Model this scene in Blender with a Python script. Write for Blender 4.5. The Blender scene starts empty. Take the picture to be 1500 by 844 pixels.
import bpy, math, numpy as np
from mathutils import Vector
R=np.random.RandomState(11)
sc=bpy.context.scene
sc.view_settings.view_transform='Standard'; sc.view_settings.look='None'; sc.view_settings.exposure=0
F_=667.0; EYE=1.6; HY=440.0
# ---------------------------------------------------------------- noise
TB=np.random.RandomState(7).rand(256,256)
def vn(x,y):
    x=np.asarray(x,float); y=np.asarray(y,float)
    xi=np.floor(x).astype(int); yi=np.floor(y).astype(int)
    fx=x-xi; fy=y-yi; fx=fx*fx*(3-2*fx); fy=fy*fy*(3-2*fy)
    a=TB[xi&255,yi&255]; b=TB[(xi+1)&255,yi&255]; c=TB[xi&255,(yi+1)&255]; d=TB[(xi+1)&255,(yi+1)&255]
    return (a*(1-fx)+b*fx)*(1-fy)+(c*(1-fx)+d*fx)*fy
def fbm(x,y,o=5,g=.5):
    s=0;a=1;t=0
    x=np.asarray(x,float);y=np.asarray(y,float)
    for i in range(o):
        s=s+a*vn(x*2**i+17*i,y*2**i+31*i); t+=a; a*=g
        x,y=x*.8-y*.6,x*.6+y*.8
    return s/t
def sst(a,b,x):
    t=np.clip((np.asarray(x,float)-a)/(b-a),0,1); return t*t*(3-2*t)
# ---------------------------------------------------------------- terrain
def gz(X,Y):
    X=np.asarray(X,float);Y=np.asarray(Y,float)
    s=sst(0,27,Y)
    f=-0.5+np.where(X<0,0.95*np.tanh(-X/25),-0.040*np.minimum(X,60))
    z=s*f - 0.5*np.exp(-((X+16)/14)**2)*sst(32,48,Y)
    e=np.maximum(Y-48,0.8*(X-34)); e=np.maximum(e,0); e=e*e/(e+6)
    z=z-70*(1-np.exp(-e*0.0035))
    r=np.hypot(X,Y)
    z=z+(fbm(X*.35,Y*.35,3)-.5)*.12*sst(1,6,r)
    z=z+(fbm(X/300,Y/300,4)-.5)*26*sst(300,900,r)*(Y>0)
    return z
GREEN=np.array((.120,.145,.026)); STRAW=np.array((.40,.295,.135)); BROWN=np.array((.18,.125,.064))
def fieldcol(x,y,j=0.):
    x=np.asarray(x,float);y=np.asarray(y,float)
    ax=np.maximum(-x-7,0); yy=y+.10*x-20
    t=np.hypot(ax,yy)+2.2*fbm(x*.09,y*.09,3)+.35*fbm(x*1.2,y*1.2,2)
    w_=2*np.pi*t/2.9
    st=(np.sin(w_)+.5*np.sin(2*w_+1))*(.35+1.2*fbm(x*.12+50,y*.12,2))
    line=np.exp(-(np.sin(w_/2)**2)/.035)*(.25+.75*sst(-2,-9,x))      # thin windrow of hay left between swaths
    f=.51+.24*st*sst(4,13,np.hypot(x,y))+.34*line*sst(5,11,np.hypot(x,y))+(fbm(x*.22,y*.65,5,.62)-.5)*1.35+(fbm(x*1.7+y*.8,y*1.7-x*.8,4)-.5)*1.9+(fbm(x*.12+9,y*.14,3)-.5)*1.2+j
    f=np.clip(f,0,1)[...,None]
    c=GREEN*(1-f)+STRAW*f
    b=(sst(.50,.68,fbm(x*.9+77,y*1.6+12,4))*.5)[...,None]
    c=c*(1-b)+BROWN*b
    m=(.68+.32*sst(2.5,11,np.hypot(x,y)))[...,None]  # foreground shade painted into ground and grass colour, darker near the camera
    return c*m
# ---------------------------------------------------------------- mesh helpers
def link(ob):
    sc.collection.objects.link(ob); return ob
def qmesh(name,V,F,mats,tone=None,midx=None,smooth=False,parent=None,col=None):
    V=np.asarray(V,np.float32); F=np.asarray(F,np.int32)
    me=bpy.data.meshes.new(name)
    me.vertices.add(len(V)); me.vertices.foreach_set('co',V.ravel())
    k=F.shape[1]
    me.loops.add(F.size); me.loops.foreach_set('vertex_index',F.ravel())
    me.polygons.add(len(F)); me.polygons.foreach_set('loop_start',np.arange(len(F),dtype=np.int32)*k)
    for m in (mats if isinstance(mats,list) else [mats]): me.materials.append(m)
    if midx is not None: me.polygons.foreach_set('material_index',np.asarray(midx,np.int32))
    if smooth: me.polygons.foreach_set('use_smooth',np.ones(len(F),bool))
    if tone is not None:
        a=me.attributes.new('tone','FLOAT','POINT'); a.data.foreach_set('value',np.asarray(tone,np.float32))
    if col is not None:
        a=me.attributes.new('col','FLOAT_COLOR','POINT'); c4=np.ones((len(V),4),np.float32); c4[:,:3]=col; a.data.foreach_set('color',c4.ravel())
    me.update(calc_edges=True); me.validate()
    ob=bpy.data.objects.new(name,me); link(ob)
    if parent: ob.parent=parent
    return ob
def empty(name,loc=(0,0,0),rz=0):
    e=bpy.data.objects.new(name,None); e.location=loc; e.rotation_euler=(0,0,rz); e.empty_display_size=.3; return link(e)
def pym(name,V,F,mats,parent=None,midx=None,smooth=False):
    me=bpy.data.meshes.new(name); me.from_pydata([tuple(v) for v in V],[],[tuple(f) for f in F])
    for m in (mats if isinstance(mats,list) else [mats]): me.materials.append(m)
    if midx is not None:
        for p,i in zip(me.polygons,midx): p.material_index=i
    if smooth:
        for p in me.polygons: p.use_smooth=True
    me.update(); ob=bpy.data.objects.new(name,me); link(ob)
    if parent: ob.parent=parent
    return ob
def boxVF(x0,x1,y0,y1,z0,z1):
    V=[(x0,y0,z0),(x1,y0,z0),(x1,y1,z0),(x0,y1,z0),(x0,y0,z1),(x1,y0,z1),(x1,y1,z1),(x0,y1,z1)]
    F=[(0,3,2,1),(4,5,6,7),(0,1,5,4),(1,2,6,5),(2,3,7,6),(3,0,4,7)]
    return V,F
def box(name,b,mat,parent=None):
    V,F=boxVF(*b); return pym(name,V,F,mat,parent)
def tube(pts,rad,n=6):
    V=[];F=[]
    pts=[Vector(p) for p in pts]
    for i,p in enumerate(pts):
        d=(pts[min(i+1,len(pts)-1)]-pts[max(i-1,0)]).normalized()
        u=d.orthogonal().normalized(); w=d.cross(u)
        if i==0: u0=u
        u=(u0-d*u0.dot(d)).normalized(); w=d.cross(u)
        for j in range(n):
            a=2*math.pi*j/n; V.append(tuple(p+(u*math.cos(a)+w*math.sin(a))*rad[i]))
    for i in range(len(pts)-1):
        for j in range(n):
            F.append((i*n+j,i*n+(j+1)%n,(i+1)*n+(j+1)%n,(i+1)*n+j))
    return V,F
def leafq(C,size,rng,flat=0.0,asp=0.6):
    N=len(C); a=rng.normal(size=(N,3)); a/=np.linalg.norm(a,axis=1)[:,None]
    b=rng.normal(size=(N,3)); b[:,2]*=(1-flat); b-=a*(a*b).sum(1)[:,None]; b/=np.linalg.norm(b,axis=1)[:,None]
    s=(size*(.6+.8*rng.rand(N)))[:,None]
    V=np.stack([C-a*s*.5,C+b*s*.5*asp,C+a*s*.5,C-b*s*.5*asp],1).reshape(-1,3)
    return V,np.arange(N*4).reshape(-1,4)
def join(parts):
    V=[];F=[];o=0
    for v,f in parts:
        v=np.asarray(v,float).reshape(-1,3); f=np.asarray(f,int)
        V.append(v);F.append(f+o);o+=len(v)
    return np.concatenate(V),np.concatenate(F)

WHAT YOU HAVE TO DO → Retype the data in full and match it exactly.

SOLUTION FOR THIS EXERCISE →
Model this scene in Blender with a Python script. Write for Blender 4.5. The Blender scene starts empty. Take the picture to be 1500 by 844 pixels.
import bpy, math, numpy as np
from mathutils import Vector
R=np.random.RandomState(11)
sc=bpy.context.scene
sc.view_settings.view_transform='Standard'; sc.view_settings.look='None'; sc.view_settings.exposure=0
F_=667.0; EYE=1.6; HY=440.0
# ---------------------------------------------------------------- noise
TB=np.random.RandomState(7).rand(256,256)
def vn(x,y):
    x=np.asarray(x,float); y=np.asarray(y,float)
    xi=np.floor(x).astype(int); yi=np.floor(y).astype(int)
    fx=x-xi; fy=y-yi; fx=fx*fx*(3-2*fx); fy=fy*fy*(3-2*fy)
    a=TB[xi&255,yi&255]; b=TB[(xi+1)&255,yi&255]; c=TB[xi&255,(yi+1)&255]; d=TB[(xi+1)&255,(yi+1)&255]
    return (a*(1-fx)+b*fx)*(1-fy)+(c*(1-fx)+d*fx)*fy
def fbm(x,y,o=5,g=.5):
    s=0;a=1;t=0
    x=np.asarray(x,float);y=np.asarray(y,float)
    for i in range(o):
        s=s+a*vn(x*2**i+17*i,y*2**i+31*i); t+=a; a*=g
        x,y=x*.8-y*.6,x*.6+y*.8
    return s/t
def sst(a,b,x):
    t=np.clip((np.asarray(x,float)-a)/(b-a),0,1); return t*t*(3-2*t)
# ---------------------------------------------------------------- terrain
def gz(X,Y):
    X=np.asarray(X,float);Y=np.asarray(Y,float)
    s=sst(0,27,Y)
    f=-0.5+np.where(X<0,0.95*np.tanh(-X/25),-0.040*np.minimum(X,60))
    z=s*f - 0.5*np.exp(-((X+16)/14)**2)*sst(32,48,Y)
    e=np.maximum(Y-48,0.8*(X-34)); e=np.maximum(e,0); e=e*e/(e+6)
    z=z-70*(1-np.exp(-e*0.0035))
    r=np.hypot(X,Y)
    z=z+(fbm(X*.35,Y*.35,3)-.5)*.12*sst(1,6,r)
    z=z+(fbm(X/300,Y/300,4)-.5)*26*sst(300,900,r)*(Y>0)
    return z
GREEN=np.array((.120,.145,.026)); STRAW=np.array((.40,.295,.135)); BROWN=np.array((.18,.125,.064))
def fieldcol(x,y,j=0.):
    x=np.asarray(x,float);y=np.asarray(y,float)
    ax=np.maximum(-x-7,0); yy=y+.10*x-20
    t=np.hypot(ax,yy)+2.2*fbm(x*.09,y*.09,3)+.35*fbm(x*1.2,y*1.2,2)
    w_=2*np.pi*t/2.9
    st=(np.sin(w_)+.5*np.sin(2*w_+1))*(.35+1.2*fbm(x*.12+50,y*.12,2))
    line=np.exp(-(np.sin(w_/2)**2)/.035)*(.25+.75*sst(-2,-9,x))      # thin windrow of hay left between swaths
    f=.51+.24*st*sst(4,13,np.hypot(x,y))+.34*line*sst(5,11,np.hypot(x,y))+(fbm(x*.22,y*.65,5,.62)-.5)*1.35+(fbm(x*1.7+y*.8,y*1.7-x*.8,4)-.5)*1.9+(fbm(x*.12+9,y*.14,3)-.5)*1.2+j
    f=np.clip(f,0,1)[...,None]
    c=GREEN*(1-f)+STRAW*f
    b=(sst(.50,.68,fbm(x*.9+77,y*1.6+12,4))*.5)[...,None]
    c=c*(1-b)+BROWN*b
    m=(.68+.32*sst(2.5,11,np.hypot(x,y)))[...,None]  # foreground shade painted into ground and grass colour, darker near the camera
    return c*m
# ---------------------------------------------------------------- mesh helpers
def link(ob):
    sc.collection.objects.link(ob); return ob
def qmesh(name,V,F,mats,tone=None,midx=None,smooth=False,parent=None,col=None):
    V=np.asarray(V,np.float32); F=np.asarray(F,np.int32)
    me=bpy.data.meshes.new(name)
    me.vertices.add(len(V)); me.vertices.foreach_set('co',V.ravel())
    k=F.shape[1]
    me.loops.add(F.size); me.loops.foreach_set('vertex_index',F.ravel())
    me.polygons.add(len(F)); me.polygons.foreach_set('loop_start',np.arange(len(F),dtype=np.int32)*k)
    for m in (mats if isinstance(mats,list) else [mats]): me.materials.append(m)
    if midx is not None: me.polygons.foreach_set('material_index',np.asarray(midx,np.int32))
    if smooth: me.polygons.foreach_set('use_smooth',np.ones(len(F),bool))
    if tone is not None:
        a=me.attributes.new('tone','FLOAT','POINT'); a.data.foreach_set('value',np.asarray(tone,np.float32))
    if col is not None:
        a=me.attributes.new('col','FLOAT_COLOR','POINT'); c4=np.ones((len(V),4),np.float32); c4[:,:3]=col; a.data.foreach_set('color',c4.ravel())
    me.update(calc_edges=True); me.validate()
    ob=bpy.data.objects.new(name,me); link(ob)
    if parent: ob.parent=parent
    return ob
def empty(name,loc=(0,0,0),rz=0):
    e=bpy.data.objects.new(name,None); e.location=loc; e.rotation_euler=(0,0,rz); e.empty_display_size=.3; return link(e)
def pym(name,V,F,mats,parent=None,midx=None,smooth=False):
    me=bpy.data.meshes.new(name); me.from_pydata([tuple(v) for v in V],[],[tuple(f) for f in F])
    for m in (mats if isinstance(mats,list) else [mats]): me.materials.append(m)
    if midx is not None:
        for p,i in zip(me.polygons,midx): p.material_index=i
    if smooth:
        for p in me.polygons: p.use_smooth=True
    me.update(); ob=bpy.data.objects.new(name,me); link(ob)
    if parent: ob.parent=parent
    return ob
def boxVF(x0,x1,y0,y1,z0,z1):
    V=[(x0,y0,z0),(x1,y0,z0),(x1,y1,z0),(x0,y1,z0),(x0,y0,z1),(x1,y0,z1),(x1,y1,z1),(x0,y1,z1)]
    F=[(0,3,2,1),(4,5,6,7),(0,1,5,4),(1,2,6,5),(2,3,7,6),(3,0,4,7)]
    return V,F
def box(name,b,mat,parent=None):
    V,F=boxVF(*b); return pym(name,V,F,mat,parent)
def tube(pts,rad,n=6):
    V=[];F=[]
    pts=[Vector(p) for p in pts]
    for i,p in enumerate(pts):
        d=(pts[min(i+1,len(pts)-1)]-pts[max(i-1,0)]).normalized()
        u=d.orthogonal().normalized(); w=d.cross(u)
        if i==0: u0=u
        u=(u0-d*u0.dot(d)).normalized(); w=d.cross(u)
        for j in range(n):
            a=2*math.pi*j/n; V.append(tuple(p+(u*math.cos(a)+w*math.sin(a))*rad[i]))
    for i in range(len(pts)-1):
        for j in range(n):
            F.append((i*n+j,i*n+(j+1)%n,(i+1)*n+(j+1)%n,(i+1)*n+j))
    return V,F
def leafq(C,size,rng,flat=0.0,asp=0.6):
    N=len(C); a=rng.normal(size=(N,3)); a/=np.linalg.norm(a,axis=1)[:,None]
    b=rng.normal(size=(N,3)); b[:,2]*=(1-flat); b-=a*(a*b).sum(1)[:,None]; b/=np.linalg.norm(b,axis=1)[:,None]
    s=(size*(.6+.8*rng.rand(N)))[:,None]
    V=np.stack([C-a*s*.5,C+b*s*.5*asp,C+a*s*.5,C-b*s*.5*asp],1).reshape(-1,3)
    return V,np.arange(N*4).reshape(-1,4)
def join(parts):
    V=[];F=[];o=0
    for v,f in parts:
        v=np.asarray(v,float).reshape(-1,3); f=np.asarray(f,int)
        V.append(v);F.append(f+o);o+=len(v)
    return np.concatenate(V),np.concatenate(F)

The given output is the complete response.